Я говорю о влиянии славянофилов лишь на постниколаевских западников потому, что декабристы были ведь от «национального самодовольства» совершенно свободны. Они не только не следова­ли модным поветриям с Запада, но шли прямо наперекор интеллек­туальной моде своего времени. Ибо в их время, как мы уже знаем, универсальной модой в Европе была как раз романтическая реак­ция на рационализм XVIII века. Модно было тогда противопоставлять веру знанию, коллективизм — индивиду, национализм — космополи­тическому миропониманию. Иными словами, модно было тогда именно то, что и подхватили с Запада славянофилы, а вовсе не кон­структивная, рациональная и самокритичная мысль декабристского поколения.

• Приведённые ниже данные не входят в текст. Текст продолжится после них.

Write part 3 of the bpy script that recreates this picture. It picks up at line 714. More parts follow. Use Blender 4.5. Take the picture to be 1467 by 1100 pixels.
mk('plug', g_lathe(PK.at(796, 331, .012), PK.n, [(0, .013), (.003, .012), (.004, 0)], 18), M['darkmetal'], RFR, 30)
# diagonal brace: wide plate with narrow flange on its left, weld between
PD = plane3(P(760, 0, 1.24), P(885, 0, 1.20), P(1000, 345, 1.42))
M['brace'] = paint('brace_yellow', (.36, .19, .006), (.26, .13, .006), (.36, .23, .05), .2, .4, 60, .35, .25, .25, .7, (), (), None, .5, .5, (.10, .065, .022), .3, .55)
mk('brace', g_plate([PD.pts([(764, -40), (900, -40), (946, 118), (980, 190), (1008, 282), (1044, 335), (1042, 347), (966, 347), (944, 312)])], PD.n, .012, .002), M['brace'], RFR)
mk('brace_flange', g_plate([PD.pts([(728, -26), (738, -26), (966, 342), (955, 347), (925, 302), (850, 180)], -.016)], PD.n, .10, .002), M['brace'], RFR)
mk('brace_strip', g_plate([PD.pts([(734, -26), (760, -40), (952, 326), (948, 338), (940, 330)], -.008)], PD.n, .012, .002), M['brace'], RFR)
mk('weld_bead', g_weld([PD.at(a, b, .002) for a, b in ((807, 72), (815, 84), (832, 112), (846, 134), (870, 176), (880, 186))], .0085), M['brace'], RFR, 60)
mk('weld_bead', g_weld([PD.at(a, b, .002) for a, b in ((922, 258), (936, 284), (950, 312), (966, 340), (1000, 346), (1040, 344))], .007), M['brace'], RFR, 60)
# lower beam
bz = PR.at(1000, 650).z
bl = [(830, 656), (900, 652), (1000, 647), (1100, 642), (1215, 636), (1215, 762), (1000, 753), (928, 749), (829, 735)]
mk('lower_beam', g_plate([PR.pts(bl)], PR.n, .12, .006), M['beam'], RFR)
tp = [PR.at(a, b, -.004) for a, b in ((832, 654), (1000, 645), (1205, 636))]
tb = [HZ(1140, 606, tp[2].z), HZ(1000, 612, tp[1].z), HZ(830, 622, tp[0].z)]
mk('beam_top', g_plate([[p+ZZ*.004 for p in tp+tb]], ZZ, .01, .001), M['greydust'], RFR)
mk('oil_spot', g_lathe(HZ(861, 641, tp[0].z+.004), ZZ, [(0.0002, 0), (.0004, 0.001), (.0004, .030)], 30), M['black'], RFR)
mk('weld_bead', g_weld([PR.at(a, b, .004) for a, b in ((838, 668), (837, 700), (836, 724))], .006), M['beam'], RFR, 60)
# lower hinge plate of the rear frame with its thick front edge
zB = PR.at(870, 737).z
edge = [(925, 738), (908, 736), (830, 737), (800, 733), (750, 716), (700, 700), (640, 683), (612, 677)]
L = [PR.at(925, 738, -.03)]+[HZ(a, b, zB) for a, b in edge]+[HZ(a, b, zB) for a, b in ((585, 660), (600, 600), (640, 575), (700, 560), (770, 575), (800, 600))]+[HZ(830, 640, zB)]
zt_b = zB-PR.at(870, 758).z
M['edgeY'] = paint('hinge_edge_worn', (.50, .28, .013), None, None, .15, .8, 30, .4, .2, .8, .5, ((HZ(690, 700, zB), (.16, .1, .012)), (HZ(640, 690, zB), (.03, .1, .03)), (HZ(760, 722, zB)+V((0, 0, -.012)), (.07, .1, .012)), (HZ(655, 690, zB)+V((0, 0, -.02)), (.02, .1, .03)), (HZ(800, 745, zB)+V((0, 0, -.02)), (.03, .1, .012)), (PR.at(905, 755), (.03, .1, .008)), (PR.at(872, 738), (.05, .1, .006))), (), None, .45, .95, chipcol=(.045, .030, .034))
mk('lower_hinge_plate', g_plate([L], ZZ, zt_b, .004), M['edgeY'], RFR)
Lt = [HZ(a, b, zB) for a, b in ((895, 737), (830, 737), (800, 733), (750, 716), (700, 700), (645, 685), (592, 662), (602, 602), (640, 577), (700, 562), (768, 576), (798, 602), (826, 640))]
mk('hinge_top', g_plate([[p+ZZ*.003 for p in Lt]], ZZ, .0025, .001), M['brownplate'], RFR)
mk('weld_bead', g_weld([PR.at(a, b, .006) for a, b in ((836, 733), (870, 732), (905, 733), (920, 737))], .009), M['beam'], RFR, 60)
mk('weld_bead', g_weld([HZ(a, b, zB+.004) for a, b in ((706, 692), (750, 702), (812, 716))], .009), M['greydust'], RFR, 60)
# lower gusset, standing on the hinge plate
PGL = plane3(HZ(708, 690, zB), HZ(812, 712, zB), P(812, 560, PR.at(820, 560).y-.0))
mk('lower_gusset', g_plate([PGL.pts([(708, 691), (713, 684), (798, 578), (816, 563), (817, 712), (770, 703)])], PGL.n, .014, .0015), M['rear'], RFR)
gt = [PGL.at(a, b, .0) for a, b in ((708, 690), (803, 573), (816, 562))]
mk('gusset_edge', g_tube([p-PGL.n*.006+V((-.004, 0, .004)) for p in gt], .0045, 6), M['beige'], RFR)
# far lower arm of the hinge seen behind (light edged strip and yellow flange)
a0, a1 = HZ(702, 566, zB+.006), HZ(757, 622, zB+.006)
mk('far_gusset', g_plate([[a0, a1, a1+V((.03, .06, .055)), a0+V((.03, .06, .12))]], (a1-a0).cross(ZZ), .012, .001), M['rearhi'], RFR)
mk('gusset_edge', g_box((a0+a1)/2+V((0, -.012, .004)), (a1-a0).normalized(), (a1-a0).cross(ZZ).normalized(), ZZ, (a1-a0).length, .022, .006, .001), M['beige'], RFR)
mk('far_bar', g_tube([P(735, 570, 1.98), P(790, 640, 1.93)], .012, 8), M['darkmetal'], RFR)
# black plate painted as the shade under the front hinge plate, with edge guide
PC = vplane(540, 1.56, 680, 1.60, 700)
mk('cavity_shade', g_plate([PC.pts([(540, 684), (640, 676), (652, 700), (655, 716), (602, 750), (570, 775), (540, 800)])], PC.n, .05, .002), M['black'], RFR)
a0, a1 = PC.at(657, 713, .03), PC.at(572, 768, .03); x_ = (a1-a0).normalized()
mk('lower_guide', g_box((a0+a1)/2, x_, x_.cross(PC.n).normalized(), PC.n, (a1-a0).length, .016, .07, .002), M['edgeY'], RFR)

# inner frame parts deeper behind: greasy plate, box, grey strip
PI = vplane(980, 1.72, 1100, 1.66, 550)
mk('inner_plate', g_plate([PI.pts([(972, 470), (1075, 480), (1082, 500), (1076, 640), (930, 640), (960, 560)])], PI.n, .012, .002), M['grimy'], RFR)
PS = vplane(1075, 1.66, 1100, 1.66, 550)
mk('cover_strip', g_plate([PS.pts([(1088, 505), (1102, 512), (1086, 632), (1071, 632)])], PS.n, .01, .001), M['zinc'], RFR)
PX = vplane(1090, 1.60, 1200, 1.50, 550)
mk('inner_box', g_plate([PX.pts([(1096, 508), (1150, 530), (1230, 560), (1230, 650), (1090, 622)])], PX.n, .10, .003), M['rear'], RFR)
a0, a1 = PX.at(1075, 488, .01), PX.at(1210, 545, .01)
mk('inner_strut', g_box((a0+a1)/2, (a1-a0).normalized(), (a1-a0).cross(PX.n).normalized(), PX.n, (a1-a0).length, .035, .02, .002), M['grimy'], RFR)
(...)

Как ядовито заметил по этому поводу Владимир Вейдле: «Европеизм Пушкина был вполне свободен от основного изъяна позднейшего западничества: поклонения очередному изобретению, «последнему слову», от склонности подменять западную культуру западной газетной болтовней». Вейдле, однако, не говорит главно­го: заразили-то русскую мысль этой странной «склонностью» всё-таки славянофилы.